In a separate talk, Sehat Sutardja, the CEO of Marvell, said that because of the escalating costs of R&D and lithography (mask sets), beyond 28nm a chip design would need to reach very high volume (25 million units or more) just to keep costs flat. That might work for Apple, Samsung or Qualcomm but most chipmakers won't see any economic benefits from scaling beyond 28nm.

Marvell's solution to this is a modular design, dubbed MoChi, which combines a Compute chip on the latest process technology with peripheral components, manufactured on older technology for lower cost, connected over an AXI bus with certain extensions. The idea is that the company can assemble these components like Lego bricks to create Virtual SoCs to affordably target different markets such as smartphones, laptops, servers and networking infrastructure.


One of the primary reasons that scaling has become so expensive is that the current lithography tools, which use light with a wavelength of 193nm, can no longer pattern features at these dimensions without multiple passes. The replacement, a next-generation lithography tool that uses extreme ultraviolet (EUV) light with a wavelength of 13.5nm, has been delayed for years and is unlikely to be available for volume production until 7nm (perhaps even later for Intel).

Intel's Bohr said they key question for continued lower cost per transistor was when EUV will be available. The main issues are the source power, which dictates the tool's throughput, and the tool's stability and reliability. This week an industry group is holding its Advanced Lithography conference down the road in San Jose, so expect to hear some news on the progress in these areas.

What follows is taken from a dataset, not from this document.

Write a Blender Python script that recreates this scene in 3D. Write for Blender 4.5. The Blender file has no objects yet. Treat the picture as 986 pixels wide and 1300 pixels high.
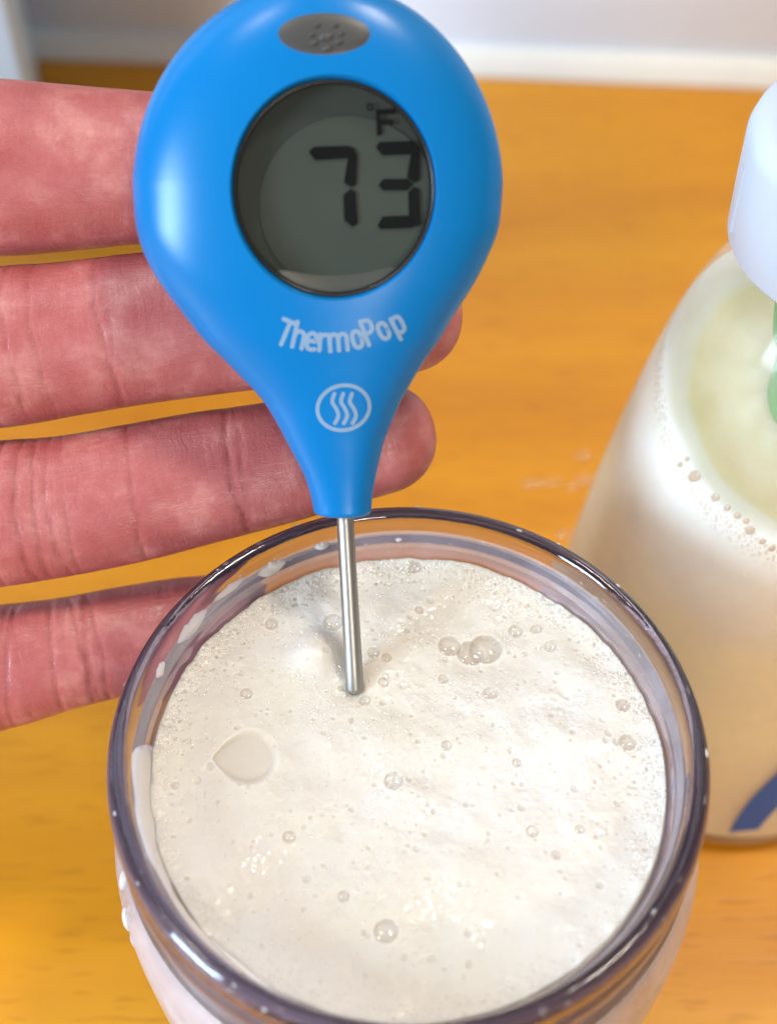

Barring any major breakthroughs, however, the industry will continue to struggle with higher costs. Intel says it can continue to reduce cost per transistor for the next couple of generations--with or without EUV. But other chipmakers without the same R&D budget and product volumes will increasingly experiment with these sorts of "More than Moore" alternatives to deliver better performance, lower power and more features without breaking the bank.